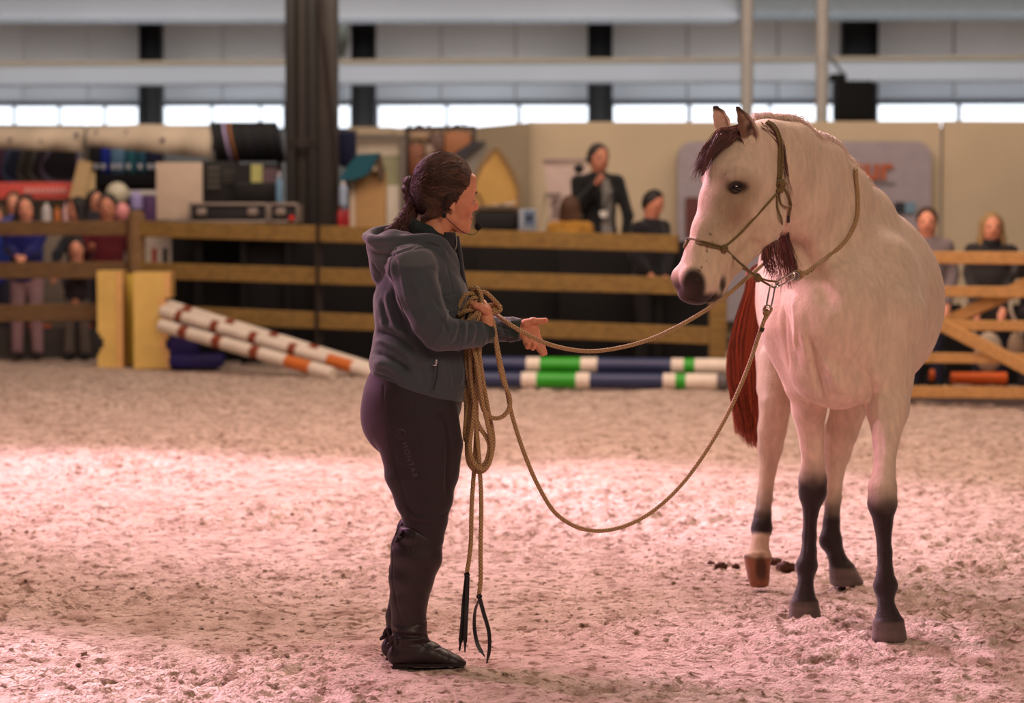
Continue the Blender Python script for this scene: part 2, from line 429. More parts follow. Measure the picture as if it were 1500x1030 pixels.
# hall slab below and beyond the sand
mb = MB(); mb.box((0, 24, -.11), (60, 60, .1)); setp(mb.build('floor', plain(70, 66, 64, .9), smooth=False), kind='structure')
# loose clods
def clods():
    rng = np.random.RandomState(3); n = 9000
    bm = bmesh.new(); bmesh.ops.create_icosphere(bm, subdivisions=1, radius=1.0)
    bv = np.array([v.co[:] for v in bm.verts]); bf = np.array([[v.index for v in f.verts] for f in bm.faces]); bm.free()
    y = 6.4 + (rng.rand(n) ** 1.2) * 8.0; x = (rng.rand(n) - .5) * 2 * (.23 * y + .4)
    keep = noise2(x * 1.1, y * 1.1) + .5 * noise2(x * 3, y * 3) > rng.rand(n) * .9 - .55; x, y = x[keep], y[keep]; n = len(x)
    r = .0025 + .010 * rng.rand(n) ** 4
    z = sand_height(x, y) + r * .1
    nv = len(bv)
    P = np.repeat(bv[None], n, 0) * (1 + .35 * (rng.rand(n, nv, 1) - .5)) * (r[:, None, None] * np.stack([np.ones(n), np.ones(n), .7 * np.ones(n)], 1)[:, None, :])
    P += np.stack([x, y, z], 1)[:, None, :]
    me = bpy.data.meshes.new('sand_clods'); me.from_pydata(P.reshape(-1, 3).tolist(), [], (bf[None] + (np.arange(n) * nv)[:, None, None]).reshape(-1, 3).tolist()); me.update()
    o = link_mesh('sand_clods', me, SAND)
    setp(o, 'loose crumbs and clods of damp beige sand strewn over the arena floor', 'sand', kind='stuff')
clods()
# ================================================================== horse
HC = srgb(228, 202, 178)          # pale buckskin coat
HD = srgb(44, 33, 33)             # dark points
def PV(p): return np.array([p.x, p.y, p.z])
def leg(Fd, rows, ref=(0, 1, 0), k=.012, depth=1.1):
    """rows: (x_left, x_right, y, Y, depth_half_px or None)"""
    nodes = []
    for r in rows:
        xl, xr, y, Y = r[:4]; a = (xr - xl) / 2; b = r[4] if len(r) > 4 else a * depth
        nodes.append((W((xl + xr) / 2, y, Y), M(a, Y), M(b, Y)))
    Fd.chain(nodes, ref, k, cap=None)
    return nodes
LEG_RF = [(1262, 1338, 545, 8.86, 48), (1270, 1331, 600, 8.78, 36), (1278, 1316, 645, 8.72, 24), (1280.5, 1310, 690, 8.67, 19), (1272, 1313, 716, 8.65, 22), (1271, 1314, 738, 8.64, 22), (1280, 1307.5, 768, 8.64, 17), (1285, 1306.5, 808, 8.64, 17), (1284, 1308, 840, 8.64, 19), (1279, 1314.5, 858, 8.64, 20), (1286, 1309, 882, 8.62, 15), (1280, 1322, 909, 8.61, 21)]
LEG_LF = [(1148, 1222, 545, 8.98, 48), (1160, 1210, 600, 9.0, 34), (1172, 1206, 650, 9.03, 22), (1174, 1207, 684, 9.05, 18), (1170, 1211, 703, 9.06, 20), (1170, 1210, 722, 9.06, 20), (1177, 1198, 752, 9.07, 16), (1176, 1195.5, 785, 9.08, 16), (1174, 1195, 810, 9.08, 18), (1166, 1197, 829, 9.08, 19), (1170, 1191, 852, 9.06, 14), (1160, 1197, 879, 9.05, 19)]
LEG_RH = [(1225, 1310, 540, 10.05, 60), (1220, 1273, 590, 9.98, 45), (1209, 1257, 632, 9.98, 30), (1206, 1246, 662, 10.02, 27), (1209, 1236, 692, 10.0, 20), (1208, 1232, 730, 9.98, 16), (1206, 1230, 765, 9.96, 17), (1200, 1233, 792, 9.94, 18), (1213, 1238, 814, 9.9, 14), (1213, 1250, 831, 9.9, 18)]
LEG_LH = [(1110, 1165, 530, 10.05, 60), (1112, 1160, 590, 9.98, 42), (1110, 1152, 630, 9.98, 29), (1110, 1147, 655, 10.0, 25), (1112, 1137, 690, 9.98, 18), (1109.5, 1130.5, 730, 9.95, 15), (1105, 1129, 755, 9.92, 16), (1100, 1131, 774, 9.9, 17), (1101, 1126, 794, 9.86, 14), (1093, 1130, 814, 9.84, 17)]
HOOVES = [((1301, 908, 8.61), (1303, 950, 8.60), 23, 28, 21), ((1178, 879, 9.05), (1179, 918, 9.04), 21, 26, 19), ((1232, 830, 9.9), (1241, 862, 9.88), 19.5, 26, 19), ((1110, 815, 9.84), (1112, 856, 9.80), 21, 15, 15)]
def headp(t, side=0.0):  # unused marker
    pass
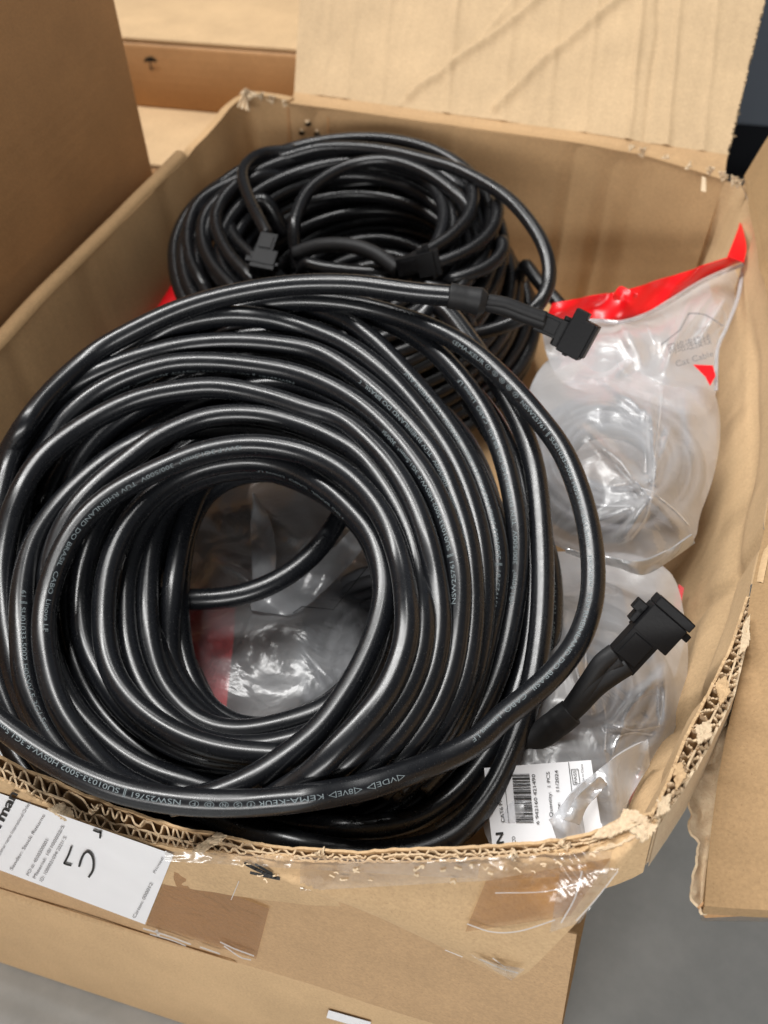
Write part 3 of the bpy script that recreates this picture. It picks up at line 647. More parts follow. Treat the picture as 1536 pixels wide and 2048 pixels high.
L_('T4', [(230, 1582), (141, 1517), (105, 1478), (73, 1423), (50, 1355), (43, 1264), (45, 1175), (65, 1090), (110, 1020), (170, 958), (240, 905), (320, 868), (410, 856), (500, 856), (592, 874), (670, 908), (738, 966), (793, 1042), (828, 1130), (842, 1230), (838, 1300), (812, 1375), (766, 1446), (706, 1510), (640, 1570)], [1.6, 3.0, 2.6, 2.2, 2.6, 2.9])
L_('T5', [(240, 1592), (150, 1540), (80, 1455), (40, 1375), (20, 1300), (9, 1218), (4, 1150), (9, 1095), (27, 1016), (77, 925), (160, 856), (273, 799), (387, 777), (456, 777), (547, 797), (620, 822), (690, 845), (769, 915), (826, 1004), (860, 1100), (877, 1195), (878, 1270), (864, 1345), (832, 1415), (790, 1475), (730, 1540), (660, 1590)], [1.2, 2.6, 3.2, 3.3, 3.6, 3.5])
L_('T6', [(210, 1588), (110, 1510), (65, 1430), (35, 1345), (26, 1250), (28, 1150), (35, 1055), (50, 970), (82, 912), (128, 843), (205, 779), (319, 733), (410, 725), (501, 732), (592, 748), (676, 782), (748, 831), (812, 899), (862, 970), (896, 1050), (918, 1150), (915, 1250), (902, 1335), (872, 1415), (832, 1475), (776, 1540), (700, 1590)], [.6, 1.8, 2.9, 3.2, 3.5, 3.3])
L_('T7', [(120, 1560), (40, 1460), (-5, 1355), (-20, 1250), (-20, 1100), (4, 985), (27, 902), (77, 830), (150, 770), (237, 729), (330, 700), (410, 687), (490, 685), (570, 692), (642, 708), (727, 762), (803, 832), (872, 915), (910, 1000), (936, 1089), (946, 1195), (940, 1290), (922, 1372), (886, 1445), (840, 1510), (760, 1580)], [.2, 1.4, 2.6, 2.8, 3.2, 3.0])
L_('T8', [(150, 1585), (60, 1490), (5, 1390), (-25, 1280), (-32, 1180), (-15, 1060), (20, 950), (70, 860), (140, 785), (215, 730), (283, 692), (342, 656), (433, 634), (501, 633), (570, 645), (640, 668), (705, 698), (778, 756), (846, 834), (898, 908), (932, 980), (958, 1072), (968, 1174), (962, 1262), (944, 1352), (908, 1432), (862, 1502), (790, 1575)], [-.3, .6, 1.8, 2.6, 2.8, 2.6])
L_('T9', [(160, 1575), (40, 1450), (-15, 1300), (-25, 1150), (15, 985), (80, 865), (180, 762), (290, 694), (380, 648), (469, 622), (547, 612), (620, 618), (690, 640), (755, 690), (838, 778), (896, 850), (948, 938), (980, 1028), (996, 1112), (990, 1195), (974, 1272), (950, 1362), (914, 1452), (860, 1525), (780, 1590)], [-.8, .2, .8, 2.4, 2.3, 2.0])
L_('T10', [(330, 700), (430, 640), (520, 606), (610, 600), (706, 620), (790, 649), (858, 692), (920, 755), (972, 831), (1006, 911), (1026, 992), (1036, 1068), (1034, 1152), (1022, 1240), (1000, 1332), (960, 1425), (910, 1505), (840, 1580)], [.6, 2.0, 1.7, 1.4, 1.0])
L_('T11', [(840, 640), (868, 606), (896, 623), (951, 697), (1005, 780), (1044, 856), (1070, 941), (1082, 1047), (1086, 1152), (1081, 1260), (1066, 1362), (1042, 1450), (1012, 1530), (965, 1612), (900, 1675), (800, 1705), (660, 1700), (500, 1660), (380, 1610)], [-.6, 1.4, 1.2, 1.0, .5, 0, -.8])
L_('T12', [(940, 800), (1000, 890), (1040, 965), (1070, 1040), (1094, 1110), (1104, 1180), (1100, 1270), (1082, 1365), (1040, 1455), (980, 1540), (900, 1620), (780, 1670), (620, 1670), (450, 1630)], [-.2, -.4, -.6, -1.0, -1.6, -2.2])
L_('T13', [(900, 740), (980, 830), (1034, 940), (1056, 1060), (1062, 1180), (1052, 1310), (1016, 1430), (960, 1530), (880, 1610), (780, 1650), (600, 1650), (420, 1600)], [.4, .2, -.2, -.8, -1.8])
L_('K', [(310, 700), (400, 652), (480, 620), (560, 604), (640, 603), (727, 614), (812, 638), (896, 672), (960, 714), (1023, 774), (1078, 837), (1125, 901), (1159, 983), (1180, 1068), (1187, 1150), (1181, 1214), (1157, 1282), (1113, 1341), (1063, 1388), (998, 1440), (951, 1485), (873, 1524), (795, 1553), (717, 1577), (592, 1598), (501, 1606), (410, 1606), (319, 1597), (228, 1576), (137, 1537), (68, 1496), (0, 1446), (-70, 1380), (-120, 1290)], [1.6, 2.6, 3.2, 3.2, 3.4, 4.6, 5.0, 4.6])
L_('A', [(-60, 1080), (-20, 985), (25, 890), (91, 797), (182, 712), (255, 668), (365, 617), (479, 586), (592, 570), (700, 569), (760, 576), (840, 587), (906, 592)], [1.0, 2.4, 3.6, 4.2, 4.4])
L_('P1', [(661, 1412), (570, 1448), (479, 1464), (410, 1451), (360, 1414), (319, 1355), (297, 1264), (296, 1150), (312, 1060), (345, 1000), (400, 958), (470, 940), (540, 942), (610, 966), (680, 1010), (735, 1070), (762, 1140), (768, 1200), (755, 1270), (725, 1345)], [.3], True)
L_('P2', [(660, 1450), (570, 1485), (479, 1495), (400, 1480), (340, 1440), (290, 1385), (258, 1300), (250, 1200), (262, 1110), (300, 1030), (350, 980), (420, 948), (500, 935), (580, 942), (660, 985), (730, 1045), (775, 1130), (785, 1200), (775, 1280), (735, 1370)], [.8], True)
L_('P3', [(620, 1500), (530, 1520), (440, 1516), (350, 1490), (270, 1440), (210, 1370), (168, 1280), (162, 1180), (180, 1085), (225, 1010), (290, 955), (380, 915), (480, 905), (590, 920), (680, 965), (750, 1030), (795, 1120), (808, 1210), (795, 1300), (750, 1400), (690, 1465)], [1.2], True)
L_('P0', [(362, 1130), (356, 1220), (372, 1330), (420, 1420), (510, 1458), (620, 1430), (710, 1368), (768, 1290), (785, 1200), (765, 1100), (700, 1010), (600, 955), (500, 945), (420, 980), (378, 1050)], [-.3], True)
L_('Q1', [(250, 1195), (360, 1198), (430, 1198), (500, 1185), (572, 1152), (634, 1100), (676, 1040), (700, 985), (705, 900), (690, 820)], [-.7, -1.0, -1.0, -.8])
inner_c = np.array([(355, 1200), (385, 1340), (460, 1440), (570, 1440), (690, 1370), (760, 1240), (760, 1120), (690, 1000), (560, 930), (430, 960), (375, 1060)], float)
outer_c = np.array([(-10, 1200), (60, 1450), (260, 1570), (560, 1600), (800, 1520), (960, 1300), (960, 1060), (860, 830), (600, 670), (330, 720), (90, 880)], float)
k = 0
for wl in (-1.9, -.9, .3):
    for f in (.05, .16, .30, .44, .58, .72, .86, .98):
        jit = rng.normal(0, 9, (11, 2)); k += 1
        L_('F%d' % k, (inner_c*(1-f)+outer_c*f+jit).tolist(), [wl-.6*abs(f-.5)], True)
for f, wl in ((1.0, -2.2), (.93, -2.9), (.86, -3.4), (1.06, -3.0), (1.0, -3.7), (1.1, -3.8), (.75, -3.9), (1.05, -1.2), (1.10, -2.2), (1.08, -3.0)):   # slack turns lying low between the coil and the front wall
    k += 1; cc_ = np.array([600, 1250.]); o2 = cc_+(outer_c-cc_)*f+np.array([15, 70+20*(f-1)]); L_('F%d' % k, (o2+rng.normal(0, 6, o2.shape)).tolist(), [wl], True)
names = list(LOOPS); SMP = []; owner = []; W0 = []; ini = []
for li, nme in enumerate(names):
    pts, wk, closed = LOOPS[nme]
    s = spline(pts, closed, 12); s = np.vstack([s, s[:1]]) if closed else s
    s = resample(s, step=9.0 if not nme.startswith('F') else 14.0)
    if closed: s = s[:-1]
    for q in range(10):
        if closed: s = .5*s+.25*(np.roll(s, 1, 0)+np.roll(s, -1, 0))
        else: s[1:-1] = .5*s[1:-1]+.25*(s[:-2]+s[2:])
    wl = np.interp(np.linspace(0, 1, len(s)), np.linspace(0, 1, max(2, len(wk))), wk if len(wk) > 1 else wk*2)
    SMP.append(s); W0.append(wl); owner += [li]*len(s)
owner = np.array(owner); w0 = np.concatenate(W0); px = np.vstack(SMP)
G0 = np.array([lift(p[0], p[1], 2.0) for p in px]); eu = unit(np.cross(NP, [0, 0, 1.])); ev = np.cross(NP, eu)
uv = np.stack([G0@eu, G0@ev], 1)/D
I = []; J = []
for a in range(0, len(uv), 600):
    dm = np.hypot(uv[a:a+600, None, 0]-uv[None, :, 0], uv[a:a+600, None, 1]-uv[None, :, 1])
    ii, jj = np.nonzero((dm < 1.02) & (owner[a:a+600, None] < owner[None])); I.append(ii+a); J.append(jj)
I = np.concatenate(I); J = np.concatenate(J); dist = np.hypot(*(uv[I]-uv[J]).T); need = np.sqrt(np.clip(1.03-dist**2, 0, None))
wl = w0.copy(); starts = np.r_[0, np.cumsum([len(s) for s in SMP])]
is_f = np.array([n[0] == 'F' for n in names])[owner]
stiff = np.where(is_f, 1.7, .6)
sgn = np.sign(w0[J]-w0[I]+1e-4)
for it in range(90):
    lack = np.clip(need-(wl[J]-wl[I])*sgn, 0, None)*sgn
    dw = np.zeros_like(wl); cnt = np.full_like(wl, 1e-6)
    a_ = stiff[I]/(stiff[I]+stiff[J]); b_ = 1-a_
    np.add.at(dw, J, lack*b_); np.add.at(dw, I, -lack*a_); np.add.at(cnt, I, lack != 0); np.add.at(cnt, J, lack != 0)
    wl = wl+.8*dw/np.maximum(cnt, 1)*1.4
    wl += .02*(w0-wl)
    for li in range(len(names)):
        s0, s1 = starts[li], starts[li+1]; x = wl[s0:s1]
        if LOOPS[names[li]][2]: x = .5*x+.25*(np.roll(x, 1)+np.roll(x, -1))
        else: x = np.r_[x[:1], .5*x[1:-1]+.25*(x[:-2]+x[2:]), x[-1:]]
        wl[s0:s1] = x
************
Scan the listing above and identify each line holding the string "script"; copy every such line.

Continue the Blender Python script for this scene: part 2, from line 429. More parts follow. Measure the picture as if it were 1500x1030 pixels.
Write part 3 of the bpy script that recreates this picture. It picks up at line 647. More parts follow. Treat the picture as 1536 pixels wide and 2048 pixels high.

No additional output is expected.